- [Collected material]:
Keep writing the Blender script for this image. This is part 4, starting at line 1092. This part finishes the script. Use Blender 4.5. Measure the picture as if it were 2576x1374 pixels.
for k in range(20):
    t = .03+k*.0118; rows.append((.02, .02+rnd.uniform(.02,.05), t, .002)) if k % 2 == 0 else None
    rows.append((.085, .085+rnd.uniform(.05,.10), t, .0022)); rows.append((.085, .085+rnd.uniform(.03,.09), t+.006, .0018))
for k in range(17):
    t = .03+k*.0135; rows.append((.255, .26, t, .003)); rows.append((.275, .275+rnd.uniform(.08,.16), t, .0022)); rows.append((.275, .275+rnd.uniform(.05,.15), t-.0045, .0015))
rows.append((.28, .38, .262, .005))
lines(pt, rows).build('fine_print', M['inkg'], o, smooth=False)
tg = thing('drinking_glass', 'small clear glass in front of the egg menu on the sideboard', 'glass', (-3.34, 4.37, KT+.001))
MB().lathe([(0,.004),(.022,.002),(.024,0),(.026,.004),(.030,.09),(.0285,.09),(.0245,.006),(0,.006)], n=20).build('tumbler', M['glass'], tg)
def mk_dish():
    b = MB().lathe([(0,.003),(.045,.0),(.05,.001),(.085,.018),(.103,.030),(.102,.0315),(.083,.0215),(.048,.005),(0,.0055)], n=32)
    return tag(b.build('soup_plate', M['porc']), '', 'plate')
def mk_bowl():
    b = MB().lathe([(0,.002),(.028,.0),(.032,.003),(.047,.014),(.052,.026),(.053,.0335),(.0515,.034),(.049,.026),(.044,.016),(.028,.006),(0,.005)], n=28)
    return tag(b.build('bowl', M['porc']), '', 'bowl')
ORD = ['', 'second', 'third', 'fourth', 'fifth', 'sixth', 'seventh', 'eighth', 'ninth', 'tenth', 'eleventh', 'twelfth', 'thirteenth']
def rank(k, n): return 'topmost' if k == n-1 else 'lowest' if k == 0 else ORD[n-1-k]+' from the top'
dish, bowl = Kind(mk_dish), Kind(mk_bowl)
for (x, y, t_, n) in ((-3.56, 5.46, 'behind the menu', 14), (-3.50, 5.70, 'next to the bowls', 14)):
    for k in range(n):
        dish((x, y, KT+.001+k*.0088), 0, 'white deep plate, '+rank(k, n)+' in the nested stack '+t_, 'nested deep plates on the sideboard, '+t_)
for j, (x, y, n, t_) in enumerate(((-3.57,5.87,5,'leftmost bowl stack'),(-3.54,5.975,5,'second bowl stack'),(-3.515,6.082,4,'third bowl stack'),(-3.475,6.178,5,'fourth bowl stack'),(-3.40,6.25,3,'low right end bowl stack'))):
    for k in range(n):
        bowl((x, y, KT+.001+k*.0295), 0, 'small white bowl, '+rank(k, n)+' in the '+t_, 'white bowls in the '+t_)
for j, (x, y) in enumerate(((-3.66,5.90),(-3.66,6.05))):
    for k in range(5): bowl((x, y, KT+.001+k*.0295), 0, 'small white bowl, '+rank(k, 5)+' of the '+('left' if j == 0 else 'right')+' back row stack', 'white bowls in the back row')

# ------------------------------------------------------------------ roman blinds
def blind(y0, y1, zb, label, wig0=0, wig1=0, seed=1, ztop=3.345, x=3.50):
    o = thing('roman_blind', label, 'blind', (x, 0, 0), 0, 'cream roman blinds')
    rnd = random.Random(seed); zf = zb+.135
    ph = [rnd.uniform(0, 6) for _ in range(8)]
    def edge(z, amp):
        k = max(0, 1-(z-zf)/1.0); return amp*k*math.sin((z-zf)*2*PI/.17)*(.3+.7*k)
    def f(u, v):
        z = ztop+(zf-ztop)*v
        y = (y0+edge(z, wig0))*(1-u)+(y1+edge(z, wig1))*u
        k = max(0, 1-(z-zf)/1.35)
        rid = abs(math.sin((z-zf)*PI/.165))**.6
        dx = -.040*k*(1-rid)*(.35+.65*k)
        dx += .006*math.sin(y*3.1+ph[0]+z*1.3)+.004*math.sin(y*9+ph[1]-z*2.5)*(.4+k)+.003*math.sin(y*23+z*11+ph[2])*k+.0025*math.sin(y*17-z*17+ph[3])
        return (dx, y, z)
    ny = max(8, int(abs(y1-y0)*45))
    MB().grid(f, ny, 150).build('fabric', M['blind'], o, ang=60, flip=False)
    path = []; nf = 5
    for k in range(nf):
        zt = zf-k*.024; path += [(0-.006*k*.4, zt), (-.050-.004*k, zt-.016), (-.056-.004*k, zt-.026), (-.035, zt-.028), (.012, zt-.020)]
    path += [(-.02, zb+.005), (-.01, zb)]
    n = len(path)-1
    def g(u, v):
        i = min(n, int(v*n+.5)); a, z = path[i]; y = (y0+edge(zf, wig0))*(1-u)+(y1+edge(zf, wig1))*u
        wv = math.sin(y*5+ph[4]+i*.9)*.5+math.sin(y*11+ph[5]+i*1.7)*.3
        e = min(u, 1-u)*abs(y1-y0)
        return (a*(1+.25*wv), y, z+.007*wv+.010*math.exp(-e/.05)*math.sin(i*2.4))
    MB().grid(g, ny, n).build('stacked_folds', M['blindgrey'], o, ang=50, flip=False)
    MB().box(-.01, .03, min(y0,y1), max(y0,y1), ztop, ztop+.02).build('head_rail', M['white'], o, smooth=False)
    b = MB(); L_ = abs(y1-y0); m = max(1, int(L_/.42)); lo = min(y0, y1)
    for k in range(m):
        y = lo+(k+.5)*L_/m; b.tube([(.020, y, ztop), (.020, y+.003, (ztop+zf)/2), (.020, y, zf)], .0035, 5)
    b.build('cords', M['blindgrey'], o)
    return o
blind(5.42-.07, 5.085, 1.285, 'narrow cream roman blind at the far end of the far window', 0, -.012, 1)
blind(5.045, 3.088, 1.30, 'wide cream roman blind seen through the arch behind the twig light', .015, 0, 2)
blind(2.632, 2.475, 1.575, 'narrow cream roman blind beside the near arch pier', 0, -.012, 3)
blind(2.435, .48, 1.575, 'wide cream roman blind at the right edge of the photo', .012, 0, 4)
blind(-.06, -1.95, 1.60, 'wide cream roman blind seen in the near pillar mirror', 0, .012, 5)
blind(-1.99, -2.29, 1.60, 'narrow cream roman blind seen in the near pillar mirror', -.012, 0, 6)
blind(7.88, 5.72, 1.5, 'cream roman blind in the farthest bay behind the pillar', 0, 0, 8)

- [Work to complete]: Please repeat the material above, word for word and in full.

- [Written response]:
Keep writing the Blender script for this image. This is part 4, starting at line 1092. This part finishes the script. Use Blender 4.5. Measure the picture as if it were 2576x1374 pixels.
for k in range(20):
    t = .03+k*.0118; rows.append((.02, .02+rnd.uniform(.02,.05), t, .002)) if k % 2 == 0 else None
    rows.append((.085, .085+rnd.uniform(.05,.10), t, .0022)); rows.append((.085, .085+rnd.uniform(.03,.09), t+.006, .0018))
for k in range(17):
    t = .03+k*.0135; rows.append((.255, .26, t, .003)); rows.append((.275, .275+rnd.uniform(.08,.16), t, .0022)); rows.append((.275, .275+rnd.uniform(.05,.15), t-.0045, .0015))
rows.append((.28, .38, .262, .005))
lines(pt, rows).build('fine_print', M['inkg'], o, smooth=False)
tg = thing('drinking_glass', 'small clear glass in front of the egg menu on the sideboard', 'glass', (-3.34, 4.37, KT+.001))
MB().lathe([(0,.004),(.022,.002),(.024,0),(.026,.004),(.030,.09),(.0285,.09),(.0245,.006),(0,.006)], n=20).build('tumbler', M['glass'], tg)
def mk_dish():
    b = MB().lathe([(0,.003),(.045,.0),(.05,.001),(.085,.018),(.103,.030),(.102,.0315),(.083,.0215),(.048,.005),(0,.0055)], n=32)
    return tag(b.build('soup_plate', M['porc']), '', 'plate')
def mk_bowl():
    b = MB().lathe([(0,.002),(.028,.0),(.032,.003),(.047,.014),(.052,.026),(.053,.0335),(.0515,.034),(.049,.026),(.044,.016),(.028,.006),(0,.005)], n=28)
    return tag(b.build('bowl', M['porc']), '', 'bowl')
ORD = ['', 'second', 'third', 'fourth', 'fifth', 'sixth', 'seventh', 'eighth', 'ninth', 'tenth', 'eleventh', 'twelfth', 'thirteenth']
def rank(k, n): return 'topmost' if k == n-1 else 'lowest' if k == 0 else ORD[n-1-k]+' from the top'
dish, bowl = Kind(mk_dish), Kind(mk_bowl)
for (x, y, t_, n) in ((-3.56, 5.46, 'behind the menu', 14), (-3.50, 5.70, 'next to the bowls', 14)):
    for k in range(n):
        dish((x, y, KT+.001+k*.0088), 0, 'white deep plate, '+rank(k, n)+' in the nested stack '+t_, 'nested deep plates on the sideboard, '+t_)
for j, (x, y, n, t_) in enumerate(((-3.57,5.87,5,'leftmost bowl stack'),(-3.54,5.975,5,'second bowl stack'),(-3.515,6.082,4,'third bowl stack'),(-3.475,6.178,5,'fourth bowl stack'),(-3.40,6.25,3,'low right end bowl stack'))):
    for k in range(n):
        bowl((x, y, KT+.001+k*.0295), 0, 'small white bowl, '+rank(k, n)+' in the '+t_, 'white bowls in the '+t_)
for j, (x, y) in enumerate(((-3.66,5.90),(-3.66,6.05))):
    for k in range(5): bowl((x, y, KT+.001+k*.0295), 0, 'small white bowl, '+rank(k, 5)+' of the '+('left' if j == 0 else 'right')+' back row stack', 'white bowls in the back row')

# ------------------------------------------------------------------ roman blinds
def blind(y0, y1, zb, label, wig0=0, wig1=0, seed=1, ztop=3.345, x=3.50):
    o = thing('roman_blind', label, 'blind', (x, 0, 0), 0, 'cream roman blinds')
    rnd = random.Random(seed); zf = zb+.135
    ph = [rnd.uniform(0, 6) for _ in range(8)]
    def edge(z, amp):
        k = max(0, 1-(z-zf)/1.0); return amp*k*math.sin((z-zf)*2*PI/.17)*(.3+.7*k)
    def f(u, v):
        z = ztop+(zf-ztop)*v
        y = (y0+edge(z, wig0))*(1-u)+(y1+edge(z, wig1))*u
        k = max(0, 1-(z-zf)/1.35)
        rid = abs(math.sin((z-zf)*PI/.165))**.6
        dx = -.040*k*(1-rid)*(.35+.65*k)
        dx += .006*math.sin(y*3.1+ph[0]+z*1.3)+.004*math.sin(y*9+ph[1]-z*2.5)*(.4+k)+.003*math.sin(y*23+z*11+ph[2])*k+.0025*math.sin(y*17-z*17+ph[3])
        return (dx, y, z)
    ny = max(8, int(abs(y1-y0)*45))
    MB().grid(f, ny, 150).build('fabric', M['blind'], o, ang=60, flip=False)
    path = []; nf = 5
    for k in range(nf):
        zt = zf-k*.024; path += [(0-.006*k*.4, zt), (-.050-.004*k, zt-.016), (-.056-.004*k, zt-.026), (-.035, zt-.028), (.012, zt-.020)]
    path += [(-.02, zb+.005), (-.01, zb)]
    n = len(path)-1
    def g(u, v):
        i = min(n, int(v*n+.5)); a, z = path[i]; y = (y0+edge(zf, wig0))*(1-u)+(y1+edge(zf, wig1))*u
        wv = math.sin(y*5+ph[4]+i*.9)*.5+math.sin(y*11+ph[5]+i*1.7)*.3
        e = min(u, 1-u)*abs(y1-y0)
        return (a*(1+.25*wv), y, z+.007*wv+.010*math.exp(-e/.05)*math.sin(i*2.4))
    MB().grid(g, ny, n).build('stacked_folds', M['blindgrey'], o, ang=50, flip=False)
    MB().box(-.01, .03, min(y0,y1), max(y0,y1), ztop, ztop+.02).build('head_rail', M['white'], o, smooth=False)
    b = MB(); L_ = abs(y1-y0); m = max(1, int(L_/.42)); lo = min(y0, y1)
    for k in range(m):
        y = lo+(k+.5)*L_/m; b.tube([(.020, y, ztop), (.020, y+.003, (ztop+zf)/2), (.020, y, zf)], .0035, 5)
    b.build('cords', M['blindgrey'], o)
    return o
blind(5.42-.07, 5.085, 1.285, 'narrow cream roman blind at the far end of the far window', 0, -.012, 1)
blind(5.045, 3.088, 1.30, 'wide cream roman blind seen through the arch behind the twig light', .015, 0, 2)
blind(2.632, 2.475, 1.575, 'narrow cream roman blind beside the near arch pier', 0, -.012, 3)
blind(2.435, .48, 1.575, 'wide cream roman blind at the right edge of the photo', .012, 0, 4)
blind(-.06, -1.95, 1.60, 'wide cream roman blind seen in the near pillar mirror', 0, .012, 5)
blind(-1.99, -2.29, 1.60, 'narrow cream roman blind seen in the near pillar mirror', -.012, 0, 6)
blind(7.88, 5.72, 1.5, 'cream roman blind in the farthest bay behind the pillar', 0, 0, 8)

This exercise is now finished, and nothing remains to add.